Dataset rows
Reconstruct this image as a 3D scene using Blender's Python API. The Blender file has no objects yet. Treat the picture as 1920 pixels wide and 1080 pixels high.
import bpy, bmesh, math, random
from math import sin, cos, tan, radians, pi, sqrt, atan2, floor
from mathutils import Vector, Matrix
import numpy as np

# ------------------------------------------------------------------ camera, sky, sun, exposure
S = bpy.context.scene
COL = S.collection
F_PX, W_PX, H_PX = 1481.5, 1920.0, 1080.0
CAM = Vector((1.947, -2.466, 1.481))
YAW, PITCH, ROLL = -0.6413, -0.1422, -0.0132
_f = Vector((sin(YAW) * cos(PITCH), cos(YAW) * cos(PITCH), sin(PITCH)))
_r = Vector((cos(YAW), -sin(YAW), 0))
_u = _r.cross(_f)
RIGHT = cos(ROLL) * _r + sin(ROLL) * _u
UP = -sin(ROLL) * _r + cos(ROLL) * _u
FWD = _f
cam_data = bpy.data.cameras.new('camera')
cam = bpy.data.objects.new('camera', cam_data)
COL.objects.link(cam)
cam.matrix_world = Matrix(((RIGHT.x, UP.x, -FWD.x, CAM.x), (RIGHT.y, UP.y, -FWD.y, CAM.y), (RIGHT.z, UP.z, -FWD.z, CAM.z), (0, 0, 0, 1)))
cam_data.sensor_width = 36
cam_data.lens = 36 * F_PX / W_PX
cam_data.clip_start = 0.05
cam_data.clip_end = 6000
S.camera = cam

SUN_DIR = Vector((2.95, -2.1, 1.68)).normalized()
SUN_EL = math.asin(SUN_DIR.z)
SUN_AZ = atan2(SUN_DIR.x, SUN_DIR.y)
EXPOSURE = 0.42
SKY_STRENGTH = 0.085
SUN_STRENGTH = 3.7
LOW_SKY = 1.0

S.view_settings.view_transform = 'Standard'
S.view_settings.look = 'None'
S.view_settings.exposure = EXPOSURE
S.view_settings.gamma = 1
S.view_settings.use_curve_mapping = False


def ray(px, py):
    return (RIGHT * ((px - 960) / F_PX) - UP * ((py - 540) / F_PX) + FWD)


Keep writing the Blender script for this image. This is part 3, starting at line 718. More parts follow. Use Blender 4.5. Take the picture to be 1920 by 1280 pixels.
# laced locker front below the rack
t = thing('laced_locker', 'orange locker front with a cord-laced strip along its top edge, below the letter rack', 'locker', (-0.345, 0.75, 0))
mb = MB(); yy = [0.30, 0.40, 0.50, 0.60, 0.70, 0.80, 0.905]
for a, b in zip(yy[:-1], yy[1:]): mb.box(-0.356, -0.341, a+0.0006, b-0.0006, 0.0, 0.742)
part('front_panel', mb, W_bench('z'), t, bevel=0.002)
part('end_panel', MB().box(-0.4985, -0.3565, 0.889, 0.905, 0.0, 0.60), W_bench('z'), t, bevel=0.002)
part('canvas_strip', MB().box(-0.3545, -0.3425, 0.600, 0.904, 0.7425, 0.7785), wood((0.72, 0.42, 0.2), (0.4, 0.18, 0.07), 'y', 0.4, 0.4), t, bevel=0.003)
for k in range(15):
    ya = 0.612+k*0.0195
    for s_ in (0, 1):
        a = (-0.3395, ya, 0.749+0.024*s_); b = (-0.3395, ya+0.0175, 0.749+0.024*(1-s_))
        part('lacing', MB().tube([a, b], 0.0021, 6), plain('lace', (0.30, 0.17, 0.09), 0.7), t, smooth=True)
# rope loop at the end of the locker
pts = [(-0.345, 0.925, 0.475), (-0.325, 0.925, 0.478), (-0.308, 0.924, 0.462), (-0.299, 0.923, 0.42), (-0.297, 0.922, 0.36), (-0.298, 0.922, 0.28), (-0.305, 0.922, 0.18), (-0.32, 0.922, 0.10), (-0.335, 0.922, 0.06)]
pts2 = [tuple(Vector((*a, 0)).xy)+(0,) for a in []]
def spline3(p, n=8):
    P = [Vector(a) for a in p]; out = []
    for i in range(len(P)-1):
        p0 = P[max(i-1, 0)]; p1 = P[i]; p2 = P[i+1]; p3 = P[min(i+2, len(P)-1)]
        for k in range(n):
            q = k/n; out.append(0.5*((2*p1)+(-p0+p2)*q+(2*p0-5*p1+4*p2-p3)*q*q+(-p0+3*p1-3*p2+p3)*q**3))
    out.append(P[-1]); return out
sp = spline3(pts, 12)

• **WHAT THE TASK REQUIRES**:
The lines to return begin at the first line of the records and end at the line holding "import numpy as np"; please return them exactly, including both, and nothing beyond.

• **SOLUTION BELOW**:
Reconstruct this image as a 3D scene using Blender's Python API. The Blender file has no objects yet. Treat the picture as 1920 pixels wide and 1080 pixels high.
import bpy, bmesh, math, random
from math import sin, cos, tan, radians, pi, sqrt, atan2, floor
from mathutils import Vector, Matrix
import numpy as np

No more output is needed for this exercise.